Write out exactly the lines from the line with "Build this scene" through the line with "from mathutils import Vector, Matrix", including both, and nothing more.

== Listed entries ==

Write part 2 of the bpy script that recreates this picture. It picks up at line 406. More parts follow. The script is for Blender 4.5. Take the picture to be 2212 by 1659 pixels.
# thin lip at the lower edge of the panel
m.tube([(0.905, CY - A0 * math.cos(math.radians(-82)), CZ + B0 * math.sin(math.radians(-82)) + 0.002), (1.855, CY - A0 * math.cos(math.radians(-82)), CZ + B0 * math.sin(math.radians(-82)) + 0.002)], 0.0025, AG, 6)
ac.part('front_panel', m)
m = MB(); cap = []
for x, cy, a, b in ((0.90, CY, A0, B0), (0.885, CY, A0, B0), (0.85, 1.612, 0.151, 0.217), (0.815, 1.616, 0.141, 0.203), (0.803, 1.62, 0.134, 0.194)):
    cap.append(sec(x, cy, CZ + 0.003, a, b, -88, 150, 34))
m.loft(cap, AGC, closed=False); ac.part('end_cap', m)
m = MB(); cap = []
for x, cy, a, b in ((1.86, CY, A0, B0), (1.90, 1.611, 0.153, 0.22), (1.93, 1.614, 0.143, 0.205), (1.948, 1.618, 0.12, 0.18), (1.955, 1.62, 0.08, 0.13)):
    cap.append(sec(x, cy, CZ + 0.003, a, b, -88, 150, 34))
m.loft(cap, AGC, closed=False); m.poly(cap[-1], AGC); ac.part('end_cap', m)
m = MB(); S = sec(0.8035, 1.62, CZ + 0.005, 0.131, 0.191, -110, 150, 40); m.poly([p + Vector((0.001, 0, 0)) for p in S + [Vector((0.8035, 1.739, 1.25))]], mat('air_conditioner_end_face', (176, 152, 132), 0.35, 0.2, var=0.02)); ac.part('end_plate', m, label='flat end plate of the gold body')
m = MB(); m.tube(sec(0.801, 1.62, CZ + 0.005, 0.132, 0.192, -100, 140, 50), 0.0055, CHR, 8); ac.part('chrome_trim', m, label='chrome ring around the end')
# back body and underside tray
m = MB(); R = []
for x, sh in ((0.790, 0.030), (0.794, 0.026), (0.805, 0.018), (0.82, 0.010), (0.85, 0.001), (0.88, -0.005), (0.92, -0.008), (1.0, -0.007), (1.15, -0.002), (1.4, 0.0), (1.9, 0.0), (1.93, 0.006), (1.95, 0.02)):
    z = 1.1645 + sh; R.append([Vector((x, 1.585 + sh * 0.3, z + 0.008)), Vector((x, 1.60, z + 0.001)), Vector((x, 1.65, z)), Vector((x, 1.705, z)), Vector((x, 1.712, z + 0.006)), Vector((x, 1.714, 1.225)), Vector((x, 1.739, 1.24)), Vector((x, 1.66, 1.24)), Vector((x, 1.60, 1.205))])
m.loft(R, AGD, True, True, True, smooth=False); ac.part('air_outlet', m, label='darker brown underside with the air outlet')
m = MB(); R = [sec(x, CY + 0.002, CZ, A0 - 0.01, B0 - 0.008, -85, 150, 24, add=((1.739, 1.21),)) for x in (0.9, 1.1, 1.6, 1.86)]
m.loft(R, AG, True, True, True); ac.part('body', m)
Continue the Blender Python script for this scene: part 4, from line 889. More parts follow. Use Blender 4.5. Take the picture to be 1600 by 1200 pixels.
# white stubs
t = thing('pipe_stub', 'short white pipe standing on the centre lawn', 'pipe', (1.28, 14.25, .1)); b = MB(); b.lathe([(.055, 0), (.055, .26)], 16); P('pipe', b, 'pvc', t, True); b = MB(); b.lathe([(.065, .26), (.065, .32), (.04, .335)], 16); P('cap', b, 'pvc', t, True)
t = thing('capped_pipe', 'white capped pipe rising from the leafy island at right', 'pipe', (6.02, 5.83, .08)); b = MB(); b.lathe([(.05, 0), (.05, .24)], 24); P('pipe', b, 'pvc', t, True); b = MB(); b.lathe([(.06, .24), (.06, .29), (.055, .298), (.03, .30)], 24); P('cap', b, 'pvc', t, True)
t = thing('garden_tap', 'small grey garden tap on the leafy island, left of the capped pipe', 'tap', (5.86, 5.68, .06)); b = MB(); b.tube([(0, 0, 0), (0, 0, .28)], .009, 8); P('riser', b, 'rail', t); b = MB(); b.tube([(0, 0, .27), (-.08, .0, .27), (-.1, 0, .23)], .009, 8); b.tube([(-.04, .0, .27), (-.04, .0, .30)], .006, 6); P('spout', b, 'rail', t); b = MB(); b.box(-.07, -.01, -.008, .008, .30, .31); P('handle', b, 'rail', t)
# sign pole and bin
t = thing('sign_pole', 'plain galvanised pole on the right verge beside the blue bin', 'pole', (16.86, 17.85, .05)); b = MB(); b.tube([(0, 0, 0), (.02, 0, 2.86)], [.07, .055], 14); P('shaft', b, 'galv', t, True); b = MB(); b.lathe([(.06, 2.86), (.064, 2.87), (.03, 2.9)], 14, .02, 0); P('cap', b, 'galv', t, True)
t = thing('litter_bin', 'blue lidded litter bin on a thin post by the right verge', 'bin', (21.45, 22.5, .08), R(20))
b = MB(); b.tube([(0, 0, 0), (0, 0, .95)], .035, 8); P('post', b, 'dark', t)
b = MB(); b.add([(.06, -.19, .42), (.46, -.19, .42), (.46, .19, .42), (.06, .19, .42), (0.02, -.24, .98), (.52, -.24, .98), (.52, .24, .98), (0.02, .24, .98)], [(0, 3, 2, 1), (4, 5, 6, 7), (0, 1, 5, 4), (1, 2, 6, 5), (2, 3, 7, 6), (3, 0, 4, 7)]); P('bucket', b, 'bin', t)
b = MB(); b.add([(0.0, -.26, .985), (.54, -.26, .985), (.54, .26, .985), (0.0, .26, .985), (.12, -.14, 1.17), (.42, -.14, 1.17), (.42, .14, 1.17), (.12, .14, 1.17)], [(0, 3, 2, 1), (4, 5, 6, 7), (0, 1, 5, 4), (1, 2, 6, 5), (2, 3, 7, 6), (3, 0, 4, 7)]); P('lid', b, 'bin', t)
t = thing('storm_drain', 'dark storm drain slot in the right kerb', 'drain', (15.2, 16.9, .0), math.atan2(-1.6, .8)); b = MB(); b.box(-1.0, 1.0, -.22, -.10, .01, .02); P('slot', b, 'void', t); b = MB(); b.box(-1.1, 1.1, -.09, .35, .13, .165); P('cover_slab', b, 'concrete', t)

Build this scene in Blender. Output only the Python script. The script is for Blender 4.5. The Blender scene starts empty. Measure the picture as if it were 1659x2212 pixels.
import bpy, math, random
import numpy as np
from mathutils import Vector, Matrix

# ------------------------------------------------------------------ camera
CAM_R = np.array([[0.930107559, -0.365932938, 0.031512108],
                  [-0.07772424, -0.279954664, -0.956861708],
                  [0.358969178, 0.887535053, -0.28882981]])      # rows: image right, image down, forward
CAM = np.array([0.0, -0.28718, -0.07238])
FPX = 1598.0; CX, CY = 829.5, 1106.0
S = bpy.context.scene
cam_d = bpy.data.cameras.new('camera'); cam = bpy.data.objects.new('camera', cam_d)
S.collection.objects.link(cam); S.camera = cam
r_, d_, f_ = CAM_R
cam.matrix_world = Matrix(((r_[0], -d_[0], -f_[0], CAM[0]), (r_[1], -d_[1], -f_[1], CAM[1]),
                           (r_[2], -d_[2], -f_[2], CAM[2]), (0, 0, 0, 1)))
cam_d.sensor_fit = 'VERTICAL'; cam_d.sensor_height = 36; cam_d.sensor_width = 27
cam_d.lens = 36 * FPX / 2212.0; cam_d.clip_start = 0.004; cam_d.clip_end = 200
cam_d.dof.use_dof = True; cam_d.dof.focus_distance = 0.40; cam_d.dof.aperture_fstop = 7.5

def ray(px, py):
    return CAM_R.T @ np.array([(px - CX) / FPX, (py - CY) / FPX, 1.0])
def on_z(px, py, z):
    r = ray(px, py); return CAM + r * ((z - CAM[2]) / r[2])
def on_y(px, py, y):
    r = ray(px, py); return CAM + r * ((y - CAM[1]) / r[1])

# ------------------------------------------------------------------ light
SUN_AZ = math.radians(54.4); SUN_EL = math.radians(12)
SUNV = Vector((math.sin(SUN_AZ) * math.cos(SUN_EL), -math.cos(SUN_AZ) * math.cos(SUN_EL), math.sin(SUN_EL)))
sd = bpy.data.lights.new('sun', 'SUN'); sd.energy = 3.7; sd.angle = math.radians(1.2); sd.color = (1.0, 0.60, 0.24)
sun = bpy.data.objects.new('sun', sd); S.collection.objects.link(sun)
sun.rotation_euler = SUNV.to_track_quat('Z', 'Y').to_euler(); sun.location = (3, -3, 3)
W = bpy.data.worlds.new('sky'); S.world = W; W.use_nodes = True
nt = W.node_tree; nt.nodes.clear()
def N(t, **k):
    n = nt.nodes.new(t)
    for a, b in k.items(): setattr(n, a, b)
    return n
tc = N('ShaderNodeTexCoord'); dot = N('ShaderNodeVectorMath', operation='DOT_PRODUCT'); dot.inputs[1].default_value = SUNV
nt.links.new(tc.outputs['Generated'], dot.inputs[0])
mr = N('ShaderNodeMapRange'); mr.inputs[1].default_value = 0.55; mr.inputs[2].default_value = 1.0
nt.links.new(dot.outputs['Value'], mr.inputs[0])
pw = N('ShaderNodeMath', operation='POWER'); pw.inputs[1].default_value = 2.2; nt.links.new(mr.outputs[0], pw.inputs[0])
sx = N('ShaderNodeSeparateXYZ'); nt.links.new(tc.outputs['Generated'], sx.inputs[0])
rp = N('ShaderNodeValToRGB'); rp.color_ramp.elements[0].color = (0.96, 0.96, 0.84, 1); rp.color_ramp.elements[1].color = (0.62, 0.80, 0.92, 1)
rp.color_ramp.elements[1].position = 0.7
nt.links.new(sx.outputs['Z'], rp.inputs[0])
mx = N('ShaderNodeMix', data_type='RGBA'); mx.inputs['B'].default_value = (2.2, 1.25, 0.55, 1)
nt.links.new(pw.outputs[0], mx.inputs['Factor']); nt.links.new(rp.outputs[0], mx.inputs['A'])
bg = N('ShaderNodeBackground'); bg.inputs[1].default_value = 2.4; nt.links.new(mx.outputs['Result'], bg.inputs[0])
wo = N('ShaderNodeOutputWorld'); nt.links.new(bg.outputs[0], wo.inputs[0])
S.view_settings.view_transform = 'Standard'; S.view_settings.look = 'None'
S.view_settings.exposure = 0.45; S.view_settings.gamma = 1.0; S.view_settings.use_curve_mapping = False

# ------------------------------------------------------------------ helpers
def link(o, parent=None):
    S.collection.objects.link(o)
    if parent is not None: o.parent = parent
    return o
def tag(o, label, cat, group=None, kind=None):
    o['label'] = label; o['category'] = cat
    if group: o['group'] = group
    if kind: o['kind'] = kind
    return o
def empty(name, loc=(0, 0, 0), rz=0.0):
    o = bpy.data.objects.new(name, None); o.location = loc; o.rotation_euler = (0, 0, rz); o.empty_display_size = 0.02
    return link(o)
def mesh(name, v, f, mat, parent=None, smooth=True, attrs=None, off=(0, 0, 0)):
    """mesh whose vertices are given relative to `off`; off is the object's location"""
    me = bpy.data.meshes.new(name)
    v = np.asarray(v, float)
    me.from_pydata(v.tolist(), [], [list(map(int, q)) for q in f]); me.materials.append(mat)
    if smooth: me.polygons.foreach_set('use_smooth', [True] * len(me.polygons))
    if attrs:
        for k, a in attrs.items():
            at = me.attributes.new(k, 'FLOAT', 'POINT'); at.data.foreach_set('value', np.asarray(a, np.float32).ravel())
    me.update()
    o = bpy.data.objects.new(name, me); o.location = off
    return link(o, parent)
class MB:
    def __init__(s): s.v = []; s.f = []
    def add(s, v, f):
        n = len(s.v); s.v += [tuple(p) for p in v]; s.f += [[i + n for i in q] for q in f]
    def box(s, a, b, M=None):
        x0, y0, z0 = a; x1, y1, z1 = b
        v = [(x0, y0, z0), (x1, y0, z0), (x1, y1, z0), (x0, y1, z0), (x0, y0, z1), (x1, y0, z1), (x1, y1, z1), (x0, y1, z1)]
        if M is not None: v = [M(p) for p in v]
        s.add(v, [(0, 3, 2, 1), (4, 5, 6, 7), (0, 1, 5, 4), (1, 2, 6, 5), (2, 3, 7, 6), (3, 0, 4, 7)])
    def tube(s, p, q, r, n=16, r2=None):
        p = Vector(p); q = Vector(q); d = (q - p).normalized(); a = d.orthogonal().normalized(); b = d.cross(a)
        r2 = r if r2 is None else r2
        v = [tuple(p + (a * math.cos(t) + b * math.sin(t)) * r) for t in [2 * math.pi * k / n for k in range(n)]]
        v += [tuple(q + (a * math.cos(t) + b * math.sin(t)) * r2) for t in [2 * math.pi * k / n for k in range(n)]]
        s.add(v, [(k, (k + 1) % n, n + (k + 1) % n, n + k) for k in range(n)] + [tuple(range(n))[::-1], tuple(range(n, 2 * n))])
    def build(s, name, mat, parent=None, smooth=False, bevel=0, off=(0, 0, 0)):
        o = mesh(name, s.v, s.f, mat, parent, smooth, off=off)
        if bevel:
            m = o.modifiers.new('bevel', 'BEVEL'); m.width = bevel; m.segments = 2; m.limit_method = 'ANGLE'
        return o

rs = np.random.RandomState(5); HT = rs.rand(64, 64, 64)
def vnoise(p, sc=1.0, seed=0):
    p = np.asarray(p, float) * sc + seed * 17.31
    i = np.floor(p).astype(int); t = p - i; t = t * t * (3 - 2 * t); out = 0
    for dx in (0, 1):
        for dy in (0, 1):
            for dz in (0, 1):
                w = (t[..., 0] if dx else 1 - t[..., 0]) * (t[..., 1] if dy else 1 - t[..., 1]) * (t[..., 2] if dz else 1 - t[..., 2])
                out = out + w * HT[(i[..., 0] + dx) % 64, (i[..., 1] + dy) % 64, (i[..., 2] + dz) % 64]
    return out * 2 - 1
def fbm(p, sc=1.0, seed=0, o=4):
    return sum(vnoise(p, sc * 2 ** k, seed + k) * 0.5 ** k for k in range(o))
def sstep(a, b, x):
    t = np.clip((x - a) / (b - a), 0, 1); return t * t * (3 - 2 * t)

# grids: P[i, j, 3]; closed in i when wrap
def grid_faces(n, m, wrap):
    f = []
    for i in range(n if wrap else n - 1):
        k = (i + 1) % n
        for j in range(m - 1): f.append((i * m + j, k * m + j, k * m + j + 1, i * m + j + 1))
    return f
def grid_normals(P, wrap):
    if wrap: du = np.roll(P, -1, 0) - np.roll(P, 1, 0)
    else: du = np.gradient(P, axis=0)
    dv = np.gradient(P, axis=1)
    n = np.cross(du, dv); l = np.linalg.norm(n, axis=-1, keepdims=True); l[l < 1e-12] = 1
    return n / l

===

Exercise answer:
Build this scene in Blender. Output only the Python script. The script is for Blender 4.5. The Blender scene starts empty. Measure the picture as if it were 1659x2212 pixels.
import bpy, math, random
import numpy as np
from mathutils import Vector, Matrix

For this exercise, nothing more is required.